Thank you! Indeed, IGraph has been an inspiration for Flint: • It has inspired some of Flint's syntactic conventions, namely the triple normal form map. • More broadly, Flint and IGraph both share the idea of being a Clojure data layer on top of RDF/SPARQL.
I noticed that you're using # inst. The ont-app/vocabulary module defines an # lstr reader macro. I know @simongray has also found that useful. =ont-app/vocabulary has a bunch of other stuff that might be a bit more weight than you'd like to take on. Would it be of use to you if I broke # lstr into its own project?

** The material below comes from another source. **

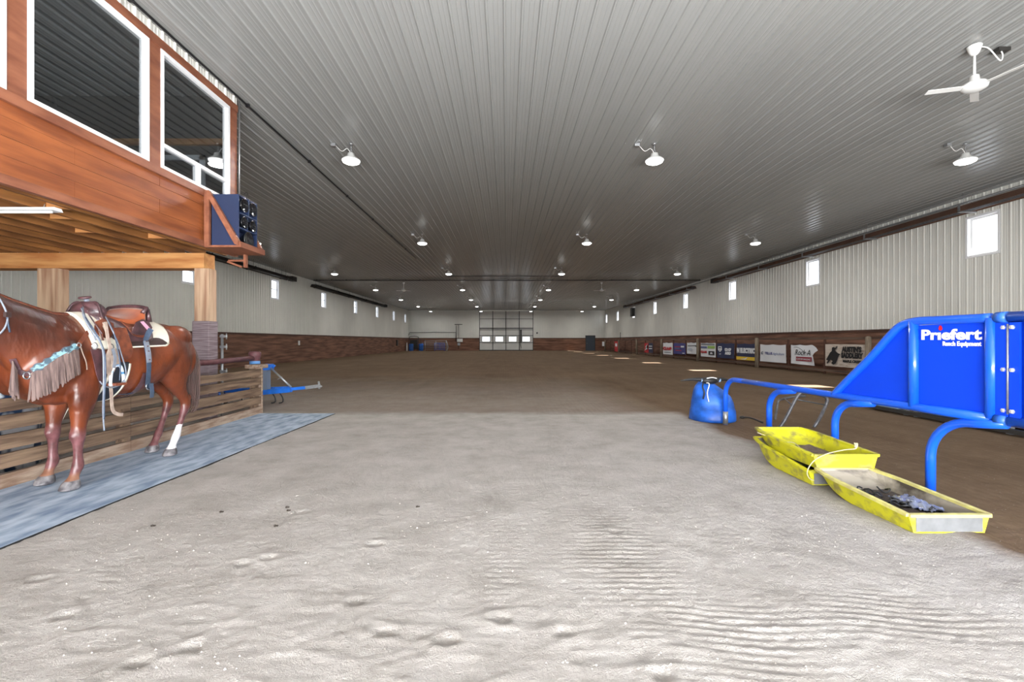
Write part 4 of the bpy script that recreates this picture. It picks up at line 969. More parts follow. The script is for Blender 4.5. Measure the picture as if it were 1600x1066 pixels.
# rope over the stack
M_rope = mat('cream_rope', (178, 170, 132), .8)
mb = MB(); rp = smooth_path([P(1340, 693, 4.14), P(1337, 701, 4.1), P(1320, 703, 4.07), P(1300, 707, 4.05), P(1285, 712, 4.04), P(1272, 720, 4.03), P(1264, 730, 4.03), P(1261, 740, 4.03), P(1265, 748, 4.03), P(1272, 751, 4.02)], 6); mb.tube(rp, .0045, 8)
kn = P(1337, 698, 4.12); mb.ball(kn, (.014, .014, .016), 8)
for k in range(3): mb.tube([kn, kn+Vector((rnd.uniform(-.03, .03), 0, .035))], .005, 5)
tag(mb.build('rope', M_rope, loc=(2.8, 4.1, .2)), 'thin cream rope looped over the near end of the stacked yellow sleds', 'rope')
mb = MB(); mb.tube(smooth_path([P(1183, 676, 4.85), P(1200, 682, 4.8), P(1225, 690, 4.7), P(1240, 692, 4.7), P(1250, 700, 4.62), P(1246, 703, 4.6)], 6), .004, 6)
tag(mb.build('rope', M_rope, loc=(2.8, 4.1, .2)), 'short cream cord lying inside the upper yellow sled', 'rope')
mb = MB()
for k in range(16):
    c = Vector((2.98+rnd.uniform(-.13, .13), 3.45+rnd.uniform(-.22, .25), .085+rnd.uniform(0, .03))); r_ = rnd.uniform(.02, .05); a0 = rnd.random()*6
    mb.tube([c+Vector((r_*math.cos(a0+a), r_*1.3*math.sin(a0+a), .012*math.sin(2*a))) for a in [j*.5 for j in range(rnd.randint(7, 13))]], .006, 6)
tag(mb.build('hose_scrap', M_black, loc=(3, 3.45, .05)), 'tangle of black scraps in the nearest yellow sled', 'scraps', kind='stuff')
mb = MB(); rows = []
for i in range(16):
    rows.append([Vector((2.93+.17*j/15+.02*i/15, 3.22+.3*i/15, .10+.035*noise.noise(Vector((i*.45, j*.5, 3)))+.03*math.sin(i/15*math.pi)*math.sin(j/15*math.pi))) for j in range(16)])
mb.grid(rows); mb.grid([[p-Vector((0, 0, .003)) for p in r] for r in rows])
tag(mb.build('plastic_wrap', mat('clear_plastic_film', (120, 126, 142), .15, spec=.9, coat=.6), loc=(3, 3.3, .08)), 'crumpled clear plastic film in the nearest yellow sled', 'plastic film')

# ------------------------------------------------------------------ far left corner: barrels, gates, tubing
M_barrel = mat('barrel_blue', (40, 92, 168), .4)
def far(px, py, D=60.0): return P(px, py, D)
for px in (642.5, 658):
    t = thing('plastic_barrel', 'x', 'barrel', (far(px, 0).x, 60, 0), 'blue barrels in the far left corner'); x = far(px, 0).x
    mb = MB(); mb.lathe([(.26, 0), (.3, .05), (.3, .3), (.31, .32), (.3, .34), (.3, .62), (.31, .64), (.3, .66), (.3, .9), (.27, .94), (.02, .93)], (x, 60, 0), 20); mb.build('drum', M_barrel, t)
    mb = MB(); mb.lathe([(.04, 0), (.04, .03), (.01, .032)], (x+.1, 60, .93), 8); mb.build('bung', M_black, t)
    t['label'] = 'blue barrel in the far left corner, '+('nearest the left wall' if px < 650 else 'beside the gate panels')
def gate(px0, px1, D, n, h0, h1, m, label):
    x0, x1 = far(px0, 0, D).x, far(px1, 0, D).x; t = thing('livestock_gate', label, 'gate', ((x0+x1)/2, D, 0), 'gate panels in the far left corner')
    mb = MB()
    for x in (x0, x1): mb.tube([(x, D, 0.0 if 1 else h0), (x, D, h1)], .035, 8)
    mb.build('end_post', m, t)
    for k in range(n):
        z = h0+(h1-h0)*k/(n-1); mb = MB(); mb.tube([(x0, D, z), (x1, D, z)], .032, 8); mb.build('bar', m, t)
    xm = (x0+x1)/2; mb = MB(); mb.box((xm-.03, D-.03, h0), (xm+.03, D+.03, h1)); mb.build('brace', m, t)
gate(664, 698, 59.6, 6, .22, 1.32, M_galv, 'grey bar gate panel leaning in the far left corner')
gate(679, 695, 59.9, 5, .15, 1.0, M_blue, 'blue gate panel behind the grey one, far left corner')
gate(652, 664, 60.6, 4, .3, 1.5, M_darkmetal, 'dark gate panel behind the barrels')
mb = MB(); a, b_ = far(637, 0).x, far(652, 0).x
mb.tube(smooth_path([(a, 60.9, 0), (a, 60.9, 1.5), (a+.15, 60.9, 1.88), (b_-.15, 60.9, 1.88), (b_, 60.9, 1.5), (b_, 60.9, 0)], 4), .04, 8); mb.box((a, 60.85, 1.5), (b_, 60.95, 1.56)); mb.box((a+.1, 60.87, .2), (b_-.1, 60.93, 1.45))
tag(mb.build('arched_rack', M_darkmetal, loc=((a+b_)/2, 60.9, 0)), 'dark arched rack behind the two blue barrels', 'rack')
mb = MB(); x = far(635.8, 0, 59.6).x; mb.lathe([(.1, 0), (.1, .6), (.06, 1.05), (.01, 1.1)], (x+.05, 59.4, 0), 10); tag(mb.build('white_jug', M_whitepaint, loc=(x, 59.4, 0)), 'tall white container by the left wall in the far corner', 'container')
mb = MB(); x = far(698, 0, 59.8).x; mb.tube(smooth_path([(x, 59.8, 0), (x+.15, 59.8, .35), (x+.1, 59.8, .8), (x-.1, 59.8, 1.35)], 4), .05, 8); mb.tube(smooth_path([(x-.1, 59.7, 0), (x+.2, 59.7, .5), (x-.05, 59.7, 1.4)], 4), .04, 8)
tag(mb.build('hose_coil', M_galv, loc=(x, 59.8, 0)), 'pale upright coil at the right end of the far gate panels', 'coil')
# electrical boxes on the far wall
t = thing('electrical_panel', 'white electrical box on the far wall left of the big door', 'electrical box', (far(718, 0, 61.7).x, 61.8, 0))
x = far(718.4, 0, 61.7).x
mb = MB(); mb.box((x-.38, 61.66, 1.17), (x+.38, 61.83, 1.6), bev=.02); mb.build('upper_box', M_whitepaint, t)
mb = MB(); mb.box((x-.32, 61.7, .7), (x+.05, 61.84, 1.05), bev=.02); mb.build('lower_box', M_galv, t)
mb = MB(); mb.tube([(x-.15, 61.78, .25), (x-.15, 61.78, 3.55)], .035, 6); mb.tube([(x-.5, 61.78, 1.5), (x-.5, 61.78, 3.4)], .03, 6); mb.tube([(x-.7, 61.78, 3.55), (x+.35, 61.78, 3.55)], .05, 6); mb.build('conduit', M_darkmetal, t)
mb = MB(); x0 = far(638, 0, 61.7).x; x1 = far(712, 0, 61.7).x; mb.tube([(x0, 61.78, 2.1), (x0+.2, 61.78, 2.48), (x1, 61.78, 2.48), (x1, 61.78, 1.3)], .03, 6)
tag(mb.build('wall_conduit', M_darkmetal, loc=(x0, 61.8, 1.3)), 'thin conduit running along the far wall above the barrels', 'conduit')
mb = MB(); x = far(839.3, 0, 61.7).x; mb.lathe([(.1, -.1), (.12, -.02), (.06, 0)], (x, 61.83, 2.4), 12, axis='Y'); tag(mb.build('wall_bell', M_darkmetal, loc=(x, 61.8, 2.4)), 'small round dark fitting on the far wall right of the big door', 'wall fitting')
mb = MB(); mb.box((13.0, 52.9, .1), (13.3, 53.3, 1.5)) ; x = far(967, 0, 50.2)
mb.bm.clear(); mb.tube([(12.5, 50.0, 1.4), (12.5, 50.0, 2.25)], .03, 6); tag(mb.build('flag_pole', M_darkmetal, loc=(12.5, 50, 1.4)), 'short dark pole standing above the far red banner', 'pole')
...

@eric.d.scott Yeah, ont-app/vocabulary is really nice, as are your other RDF libs. Speaking of… I just submitted a PR to ont-app/vocabulary with a tiny fix to a bug I found.
Oh. Thanks!
It had not occurred to me that a lstr would have \n's in them.
me neither, but I’ve found it in both ontolex and vann so far
It does seem that # lstr could live independently of the rest of ont-app/vocabulary, yeah?
I guess it’s a trade-off. I do like mini-libs, but they can also get too small sometimes.
Yeah, maybe I'll let that season for a bit.
https://github.com/ont-app/vocabulary v. 0.1.6 is now committed! Thanks Simon!
Strangely (s) is not supported in cljs
it isn’t? hm… that doesn’t solve my issue then… :S
In that case, let me make another PR
it is an easily solvable problem after all. Initially, I just made a non-capturing group of (?:.|\s), but then I decided to use the flag instead as it is the “cleaner” solution.
perhaps you could put (?:.|\s)instead of . in the CLJS regex?
that would match any character as well as any whitespace, so essentially the same as a DOTALL .
This should fix it https://github.com/ont-app/vocabulary/pull/17
Awesome! Thanks! Clearly your regex-fu is top-notch. I'll incorporate this when I get back to my desk.